Otto and Mary Krai, who live on a farm near Hastings, Minn., have one main goal in life: they want to educate their son. So last year they took seven-year-old Tommy out of Lakeland-Afton public school after watching him vegetate on a soda-pop diet of “life-adjustment” courses. Mary Krai is a former high school teacher; her 35-year-old husband is a professional mathematician. The Krals decided to school their bright but not prodigious boy at home (TIME, March 2). Tommy’s six-or-seven-hours-a-day curriculum: arithmetic, grammar, German, geography, composition, spelling, mythology, music, poetry and chess. Tommy also reads books usually offered to 13-year-olds.
The Krals have been in and out of Minnesota’s courts ever since, defending themselves against charges of violating the state’s compulsory school-attendance law. Fortnight ago the case came up before Municipal Judge Searle Sandeen of Stillwater, who listened to four University of Minnesota scholars testify that Tommy’s studies do indeed meet the legal requirements of private-school instruction and should be so recognized. English Professor Huntington Brown called Tommy’s curriculum “a respectable, oldfashioned, academic program,” said he would prefer it to the public schools’ for his own children. History Professor David Noble called Tommy’s knowledge of history “unique, especially in view of the lack of history teaching in public schools.” Electrical Engineering Professor Henry Hartig praised “the discipline and memorizing” that Tommy’s instruction involves compared with the public schools’ tendency “to make things fun at whatever expense.”

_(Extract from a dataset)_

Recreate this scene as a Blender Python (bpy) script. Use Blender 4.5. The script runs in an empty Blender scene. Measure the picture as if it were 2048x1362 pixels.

But testimony of school officials against the Krals was decisive. They said nothing about the quality of either public-school teaching or Tommy’s home instruction. They simply attested to Tommy’s absence from school and recited the truancy law. Judge Sandeen’s ruling: 30 days in jail (subject to appeal) for the Krals.
Last week Tommy’s parents, free on bond, appealed the case to the Washington County district court. As a last resort, they may send Tommy to a private school in St. Paul 25 miles away, but never back to public school (“It would set him back ten years”). Though their rebellion has cost them $1,000 so far, the Krals aim to establish their rights in a legal battle straight to the top. “We may have to mortgage our home,” says Mary Krai. “But if it takes every penny, we will fight.”